To understand the reason of the (non)-diagonal matrices, note that the Lagrangian is invariant under unitary transformations $$u_R^i \to V^{ij}_{uR} u_R^j \qquad \qquad d_R^i \to V^{ij}_{dR} d_R^j\\ u_L^i \to V^{ij}_{uL} u_L^j \qquad \qquad d_L^i \to V^{ij}_{dL} d_L^j$$ you can choose these matrices in order to diagonalize the masses $$D^{u,d} = \frac{v}{\sqrt{2}} V_{u,d L} h^{(u,d)} V_{u,d R}^\dagger\ . $$

But four different matrices is just overkill. You can't diagonalize $h^{(u)}$ and $h^{(d)}$ simultaneously, so it is chosen to diagonalize $u$-type quarks and rotate the $d$-type quarks using the CKM matrix. This election is just a convention, it could be done the other way.

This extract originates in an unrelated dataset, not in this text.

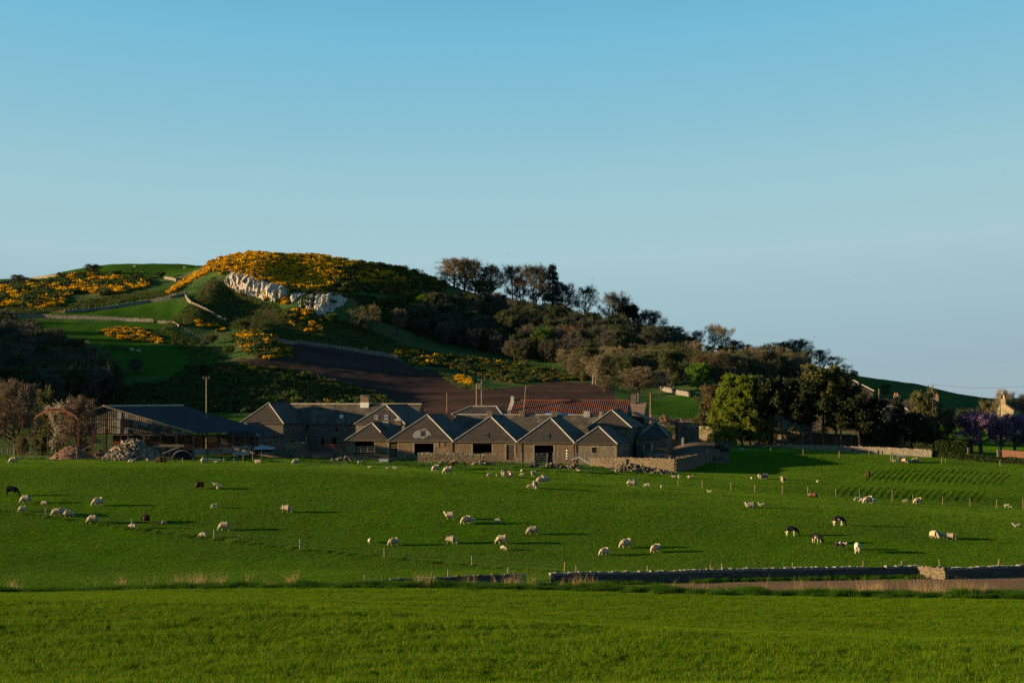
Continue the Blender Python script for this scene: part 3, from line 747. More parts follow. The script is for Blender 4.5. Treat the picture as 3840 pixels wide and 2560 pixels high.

The physical significance of this quark mixing is that charged can connect, with a small probability, quarks of different generations. You can describe it saying that the weak $d'$ quark is a superposition of $d$ and $s$ quark mass eigenstates, or saying that the weak $u'$ quark is a superposition of the $u$ and $c$ quark mass eigenstates; it makes no difference.